### RECORDS SUPPLIED:
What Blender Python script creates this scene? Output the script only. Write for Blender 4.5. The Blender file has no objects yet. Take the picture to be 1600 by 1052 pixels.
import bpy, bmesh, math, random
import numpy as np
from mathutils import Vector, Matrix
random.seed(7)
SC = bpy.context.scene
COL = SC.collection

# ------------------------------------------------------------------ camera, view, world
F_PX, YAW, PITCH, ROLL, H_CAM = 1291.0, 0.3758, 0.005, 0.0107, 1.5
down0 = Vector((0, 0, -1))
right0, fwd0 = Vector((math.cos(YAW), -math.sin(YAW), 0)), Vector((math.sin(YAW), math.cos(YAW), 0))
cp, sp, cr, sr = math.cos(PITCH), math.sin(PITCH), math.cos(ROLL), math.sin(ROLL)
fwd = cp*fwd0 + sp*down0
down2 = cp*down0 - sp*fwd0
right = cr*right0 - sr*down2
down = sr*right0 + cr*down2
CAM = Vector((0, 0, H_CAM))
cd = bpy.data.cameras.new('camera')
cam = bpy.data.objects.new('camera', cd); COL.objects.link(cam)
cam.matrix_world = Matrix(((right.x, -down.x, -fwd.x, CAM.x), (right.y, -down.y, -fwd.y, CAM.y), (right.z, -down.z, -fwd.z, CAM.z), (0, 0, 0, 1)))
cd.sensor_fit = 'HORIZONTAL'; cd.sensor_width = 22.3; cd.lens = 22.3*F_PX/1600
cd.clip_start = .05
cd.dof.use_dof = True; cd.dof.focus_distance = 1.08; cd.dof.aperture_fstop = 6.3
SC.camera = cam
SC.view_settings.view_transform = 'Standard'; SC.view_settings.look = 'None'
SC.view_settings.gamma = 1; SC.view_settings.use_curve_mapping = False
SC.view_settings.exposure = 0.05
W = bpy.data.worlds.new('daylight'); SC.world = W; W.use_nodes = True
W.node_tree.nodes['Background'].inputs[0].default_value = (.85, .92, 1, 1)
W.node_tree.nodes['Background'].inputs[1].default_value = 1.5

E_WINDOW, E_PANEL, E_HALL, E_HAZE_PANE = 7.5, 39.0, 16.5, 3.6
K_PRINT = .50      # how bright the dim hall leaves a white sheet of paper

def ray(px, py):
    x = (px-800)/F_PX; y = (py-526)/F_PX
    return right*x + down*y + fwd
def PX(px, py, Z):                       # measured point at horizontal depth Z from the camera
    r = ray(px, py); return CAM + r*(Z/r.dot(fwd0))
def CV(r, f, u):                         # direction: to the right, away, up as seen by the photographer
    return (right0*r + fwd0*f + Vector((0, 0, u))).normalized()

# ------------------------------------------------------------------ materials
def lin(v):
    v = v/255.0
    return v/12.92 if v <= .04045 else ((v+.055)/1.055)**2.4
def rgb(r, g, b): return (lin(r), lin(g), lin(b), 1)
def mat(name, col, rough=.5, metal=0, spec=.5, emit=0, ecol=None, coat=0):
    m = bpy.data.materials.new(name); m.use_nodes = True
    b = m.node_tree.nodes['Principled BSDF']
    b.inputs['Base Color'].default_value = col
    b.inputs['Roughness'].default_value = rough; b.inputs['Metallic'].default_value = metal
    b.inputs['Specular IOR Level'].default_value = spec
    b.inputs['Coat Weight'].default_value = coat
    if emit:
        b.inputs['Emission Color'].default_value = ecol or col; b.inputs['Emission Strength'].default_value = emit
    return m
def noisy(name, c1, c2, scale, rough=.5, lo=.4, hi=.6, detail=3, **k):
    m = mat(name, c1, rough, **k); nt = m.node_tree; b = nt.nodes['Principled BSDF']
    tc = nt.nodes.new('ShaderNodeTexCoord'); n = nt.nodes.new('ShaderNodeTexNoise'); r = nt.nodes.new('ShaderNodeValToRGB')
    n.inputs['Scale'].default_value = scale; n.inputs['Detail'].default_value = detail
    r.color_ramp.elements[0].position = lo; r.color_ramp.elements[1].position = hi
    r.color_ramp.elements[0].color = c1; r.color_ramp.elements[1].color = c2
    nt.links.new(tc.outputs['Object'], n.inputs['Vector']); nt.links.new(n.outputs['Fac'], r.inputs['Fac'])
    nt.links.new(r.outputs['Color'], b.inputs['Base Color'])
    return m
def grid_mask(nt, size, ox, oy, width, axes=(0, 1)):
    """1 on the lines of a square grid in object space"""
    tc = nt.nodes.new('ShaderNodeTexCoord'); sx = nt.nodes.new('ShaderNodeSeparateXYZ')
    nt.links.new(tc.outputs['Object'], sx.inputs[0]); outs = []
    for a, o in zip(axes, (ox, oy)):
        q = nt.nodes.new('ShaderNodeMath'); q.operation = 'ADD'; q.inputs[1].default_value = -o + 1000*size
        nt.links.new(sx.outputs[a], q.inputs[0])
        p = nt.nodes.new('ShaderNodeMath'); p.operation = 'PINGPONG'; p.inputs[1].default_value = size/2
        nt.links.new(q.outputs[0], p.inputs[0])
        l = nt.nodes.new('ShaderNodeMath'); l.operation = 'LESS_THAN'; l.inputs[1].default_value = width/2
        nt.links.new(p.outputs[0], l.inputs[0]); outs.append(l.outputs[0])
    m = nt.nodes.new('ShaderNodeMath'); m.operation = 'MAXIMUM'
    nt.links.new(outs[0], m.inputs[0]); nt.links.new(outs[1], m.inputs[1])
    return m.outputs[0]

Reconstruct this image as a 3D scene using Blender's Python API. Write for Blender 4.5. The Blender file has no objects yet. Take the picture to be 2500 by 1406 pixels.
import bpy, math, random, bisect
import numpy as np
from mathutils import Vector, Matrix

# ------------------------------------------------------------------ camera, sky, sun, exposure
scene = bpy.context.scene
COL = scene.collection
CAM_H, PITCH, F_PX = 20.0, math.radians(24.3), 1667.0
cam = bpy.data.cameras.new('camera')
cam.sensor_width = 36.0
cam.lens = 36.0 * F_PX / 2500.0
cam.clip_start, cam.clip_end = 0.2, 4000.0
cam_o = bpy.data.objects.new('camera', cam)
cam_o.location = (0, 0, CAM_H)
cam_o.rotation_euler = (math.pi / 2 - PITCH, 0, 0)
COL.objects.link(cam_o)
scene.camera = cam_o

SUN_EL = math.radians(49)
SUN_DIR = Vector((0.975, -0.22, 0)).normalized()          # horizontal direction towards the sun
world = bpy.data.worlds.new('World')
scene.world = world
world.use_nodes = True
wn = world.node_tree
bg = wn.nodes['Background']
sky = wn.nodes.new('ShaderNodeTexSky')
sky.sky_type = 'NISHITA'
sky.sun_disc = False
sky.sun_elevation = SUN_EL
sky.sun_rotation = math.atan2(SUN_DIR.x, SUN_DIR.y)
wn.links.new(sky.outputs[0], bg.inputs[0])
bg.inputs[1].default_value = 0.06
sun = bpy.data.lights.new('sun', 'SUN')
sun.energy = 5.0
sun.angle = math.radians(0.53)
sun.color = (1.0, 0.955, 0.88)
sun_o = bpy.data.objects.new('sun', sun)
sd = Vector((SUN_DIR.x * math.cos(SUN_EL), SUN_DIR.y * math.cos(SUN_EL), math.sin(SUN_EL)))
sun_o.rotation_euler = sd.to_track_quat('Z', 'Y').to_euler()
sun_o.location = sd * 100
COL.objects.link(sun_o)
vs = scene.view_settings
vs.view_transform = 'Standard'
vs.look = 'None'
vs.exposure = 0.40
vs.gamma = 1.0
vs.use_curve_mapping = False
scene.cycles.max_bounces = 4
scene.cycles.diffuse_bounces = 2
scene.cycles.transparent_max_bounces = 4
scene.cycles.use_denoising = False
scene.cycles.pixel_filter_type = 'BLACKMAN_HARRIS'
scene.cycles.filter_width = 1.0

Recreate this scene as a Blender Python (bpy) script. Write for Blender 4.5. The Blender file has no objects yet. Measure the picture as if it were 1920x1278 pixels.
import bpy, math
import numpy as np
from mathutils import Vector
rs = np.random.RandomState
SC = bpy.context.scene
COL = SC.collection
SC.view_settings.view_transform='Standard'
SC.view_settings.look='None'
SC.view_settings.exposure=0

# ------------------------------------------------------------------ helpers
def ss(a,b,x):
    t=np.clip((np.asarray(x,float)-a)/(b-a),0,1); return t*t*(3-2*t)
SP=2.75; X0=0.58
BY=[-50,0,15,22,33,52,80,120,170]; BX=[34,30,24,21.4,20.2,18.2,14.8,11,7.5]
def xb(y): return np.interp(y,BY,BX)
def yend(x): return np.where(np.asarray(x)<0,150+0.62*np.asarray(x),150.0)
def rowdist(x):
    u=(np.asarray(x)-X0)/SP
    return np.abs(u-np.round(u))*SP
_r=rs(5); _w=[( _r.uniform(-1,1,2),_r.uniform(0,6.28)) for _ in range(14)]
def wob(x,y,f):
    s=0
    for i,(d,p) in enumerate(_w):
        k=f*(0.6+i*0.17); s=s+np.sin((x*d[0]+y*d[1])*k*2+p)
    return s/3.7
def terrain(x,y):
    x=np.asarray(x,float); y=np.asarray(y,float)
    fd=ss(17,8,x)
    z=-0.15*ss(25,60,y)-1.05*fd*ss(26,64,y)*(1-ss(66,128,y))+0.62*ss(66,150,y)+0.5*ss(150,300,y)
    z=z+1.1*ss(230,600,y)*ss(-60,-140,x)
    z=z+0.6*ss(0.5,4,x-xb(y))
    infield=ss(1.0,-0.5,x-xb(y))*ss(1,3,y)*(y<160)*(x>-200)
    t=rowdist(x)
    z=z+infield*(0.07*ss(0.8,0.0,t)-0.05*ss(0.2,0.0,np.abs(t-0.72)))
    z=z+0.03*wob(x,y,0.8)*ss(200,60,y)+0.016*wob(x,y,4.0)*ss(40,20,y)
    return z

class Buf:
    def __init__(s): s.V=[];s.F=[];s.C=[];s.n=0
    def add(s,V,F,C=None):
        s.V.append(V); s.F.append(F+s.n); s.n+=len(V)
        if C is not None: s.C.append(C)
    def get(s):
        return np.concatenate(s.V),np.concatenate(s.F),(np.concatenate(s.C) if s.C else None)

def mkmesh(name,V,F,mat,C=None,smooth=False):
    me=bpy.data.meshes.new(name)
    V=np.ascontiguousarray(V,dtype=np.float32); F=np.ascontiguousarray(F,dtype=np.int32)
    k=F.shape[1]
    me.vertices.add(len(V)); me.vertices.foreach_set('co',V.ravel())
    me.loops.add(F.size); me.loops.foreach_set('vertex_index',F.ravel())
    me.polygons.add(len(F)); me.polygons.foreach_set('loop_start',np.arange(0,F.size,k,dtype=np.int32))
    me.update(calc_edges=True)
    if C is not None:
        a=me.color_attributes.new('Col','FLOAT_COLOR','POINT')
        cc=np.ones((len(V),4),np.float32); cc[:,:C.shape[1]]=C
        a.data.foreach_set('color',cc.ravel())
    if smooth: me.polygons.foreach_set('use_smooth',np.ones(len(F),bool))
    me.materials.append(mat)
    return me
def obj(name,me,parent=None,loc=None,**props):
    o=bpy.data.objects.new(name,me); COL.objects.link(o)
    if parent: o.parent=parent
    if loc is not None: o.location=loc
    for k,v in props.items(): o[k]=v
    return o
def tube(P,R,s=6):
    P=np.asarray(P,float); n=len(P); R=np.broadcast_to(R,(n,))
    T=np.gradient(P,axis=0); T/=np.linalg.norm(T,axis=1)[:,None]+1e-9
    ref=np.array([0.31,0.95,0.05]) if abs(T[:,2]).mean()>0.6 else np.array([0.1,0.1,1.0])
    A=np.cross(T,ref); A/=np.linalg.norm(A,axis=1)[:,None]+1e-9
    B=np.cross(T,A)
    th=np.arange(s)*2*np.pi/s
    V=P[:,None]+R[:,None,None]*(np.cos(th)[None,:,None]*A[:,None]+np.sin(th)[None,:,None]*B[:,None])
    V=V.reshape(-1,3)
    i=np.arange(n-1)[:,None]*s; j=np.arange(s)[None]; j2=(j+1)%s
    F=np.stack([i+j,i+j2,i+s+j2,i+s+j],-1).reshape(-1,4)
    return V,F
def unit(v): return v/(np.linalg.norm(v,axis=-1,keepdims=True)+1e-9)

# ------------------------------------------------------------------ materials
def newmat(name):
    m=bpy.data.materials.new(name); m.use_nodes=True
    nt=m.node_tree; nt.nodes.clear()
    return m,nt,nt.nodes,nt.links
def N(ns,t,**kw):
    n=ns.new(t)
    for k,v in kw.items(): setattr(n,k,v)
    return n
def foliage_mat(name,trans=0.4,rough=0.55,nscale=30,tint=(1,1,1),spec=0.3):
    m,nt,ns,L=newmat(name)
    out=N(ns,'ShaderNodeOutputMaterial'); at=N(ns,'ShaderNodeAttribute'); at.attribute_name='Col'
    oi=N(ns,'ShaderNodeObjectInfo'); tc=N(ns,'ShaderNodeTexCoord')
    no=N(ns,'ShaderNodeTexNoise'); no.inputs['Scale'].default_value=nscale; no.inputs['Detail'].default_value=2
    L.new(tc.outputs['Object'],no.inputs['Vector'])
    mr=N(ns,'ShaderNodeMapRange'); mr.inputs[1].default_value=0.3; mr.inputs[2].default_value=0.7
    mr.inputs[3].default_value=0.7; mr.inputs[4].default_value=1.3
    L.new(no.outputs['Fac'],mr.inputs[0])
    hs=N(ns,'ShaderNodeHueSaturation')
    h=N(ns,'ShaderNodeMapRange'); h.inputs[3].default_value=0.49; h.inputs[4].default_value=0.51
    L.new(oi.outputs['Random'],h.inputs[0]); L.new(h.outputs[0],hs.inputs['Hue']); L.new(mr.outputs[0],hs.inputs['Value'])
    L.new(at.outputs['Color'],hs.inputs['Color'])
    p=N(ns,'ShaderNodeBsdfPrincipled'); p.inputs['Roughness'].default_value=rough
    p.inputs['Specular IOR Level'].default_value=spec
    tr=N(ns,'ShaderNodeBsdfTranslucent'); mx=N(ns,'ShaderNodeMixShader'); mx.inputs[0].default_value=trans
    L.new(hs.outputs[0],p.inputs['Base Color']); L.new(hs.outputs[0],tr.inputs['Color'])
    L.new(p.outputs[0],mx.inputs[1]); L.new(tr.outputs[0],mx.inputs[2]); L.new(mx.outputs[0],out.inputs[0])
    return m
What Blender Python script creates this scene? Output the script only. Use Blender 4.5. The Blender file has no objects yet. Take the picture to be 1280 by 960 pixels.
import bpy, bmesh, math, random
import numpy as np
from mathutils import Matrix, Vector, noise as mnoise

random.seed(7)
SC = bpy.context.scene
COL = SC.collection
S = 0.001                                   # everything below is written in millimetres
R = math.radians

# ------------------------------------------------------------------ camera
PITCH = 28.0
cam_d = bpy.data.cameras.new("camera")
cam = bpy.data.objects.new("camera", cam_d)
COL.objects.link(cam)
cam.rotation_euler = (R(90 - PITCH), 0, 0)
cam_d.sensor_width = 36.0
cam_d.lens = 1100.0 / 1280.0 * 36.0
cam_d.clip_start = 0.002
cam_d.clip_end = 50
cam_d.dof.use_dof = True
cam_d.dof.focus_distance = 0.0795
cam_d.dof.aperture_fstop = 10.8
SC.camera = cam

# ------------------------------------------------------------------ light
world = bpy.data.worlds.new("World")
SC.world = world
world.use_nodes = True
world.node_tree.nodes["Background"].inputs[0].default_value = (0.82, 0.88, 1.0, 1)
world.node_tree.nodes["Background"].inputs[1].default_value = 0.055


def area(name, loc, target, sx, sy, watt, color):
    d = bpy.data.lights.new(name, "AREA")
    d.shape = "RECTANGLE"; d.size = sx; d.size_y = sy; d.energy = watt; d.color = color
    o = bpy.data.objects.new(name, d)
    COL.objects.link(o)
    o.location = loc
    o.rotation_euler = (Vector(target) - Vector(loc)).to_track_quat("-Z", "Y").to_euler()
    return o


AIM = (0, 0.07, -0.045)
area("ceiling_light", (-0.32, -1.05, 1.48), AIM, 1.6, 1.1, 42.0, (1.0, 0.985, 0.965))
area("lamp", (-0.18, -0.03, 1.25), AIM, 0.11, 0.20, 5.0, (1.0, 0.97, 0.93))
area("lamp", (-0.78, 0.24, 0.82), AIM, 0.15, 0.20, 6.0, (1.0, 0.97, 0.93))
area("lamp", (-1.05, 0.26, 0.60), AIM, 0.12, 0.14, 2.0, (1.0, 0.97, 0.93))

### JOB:
Set down each line of the material verbatim, from the first line through the line that contains "K_PRINT = .50".

### WORKED SOLUTION:
What Blender Python script creates this scene? Output the script only. Write for Blender 4.5. The Blender file has no objects yet. Take the picture to be 1600 by 1052 pixels.
import bpy, bmesh, math, random
import numpy as np
from mathutils import Vector, Matrix
random.seed(7)
SC = bpy.context.scene
COL = SC.collection

# ------------------------------------------------------------------ camera, view, world
F_PX, YAW, PITCH, ROLL, H_CAM = 1291.0, 0.3758, 0.005, 0.0107, 1.5
down0 = Vector((0, 0, -1))
right0, fwd0 = Vector((math.cos(YAW), -math.sin(YAW), 0)), Vector((math.sin(YAW), math.cos(YAW), 0))
cp, sp, cr, sr = math.cos(PITCH), math.sin(PITCH), math.cos(ROLL), math.sin(ROLL)
fwd = cp*fwd0 + sp*down0
down2 = cp*down0 - sp*fwd0
right = cr*right0 - sr*down2
down = sr*right0 + cr*down2
CAM = Vector((0, 0, H_CAM))
cd = bpy.data.cameras.new('camera')
cam = bpy.data.objects.new('camera', cd); COL.objects.link(cam)
cam.matrix_world = Matrix(((right.x, -down.x, -fwd.x, CAM.x), (right.y, -down.y, -fwd.y, CAM.y), (right.z, -down.z, -fwd.z, CAM.z), (0, 0, 0, 1)))
cd.sensor_fit = 'HORIZONTAL'; cd.sensor_width = 22.3; cd.lens = 22.3*F_PX/1600
cd.clip_start = .05
cd.dof.use_dof = True; cd.dof.focus_distance = 1.08; cd.dof.aperture_fstop = 6.3
SC.camera = cam
SC.view_settings.view_transform = 'Standard'; SC.view_settings.look = 'None'
SC.view_settings.gamma = 1; SC.view_settings.use_curve_mapping = False
SC.view_settings.exposure = 0.05
W = bpy.data.worlds.new('daylight'); SC.world = W; W.use_nodes = True
W.node_tree.nodes['Background'].inputs[0].default_value = (.85, .92, 1, 1)
W.node_tree.nodes['Background'].inputs[1].default_value = 1.5

E_WINDOW, E_PANEL, E_HALL, E_HAZE_PANE = 7.5, 39.0, 16.5, 3.6
K_PRINT = .50      # how bright the dim hall leaves a white sheet of paper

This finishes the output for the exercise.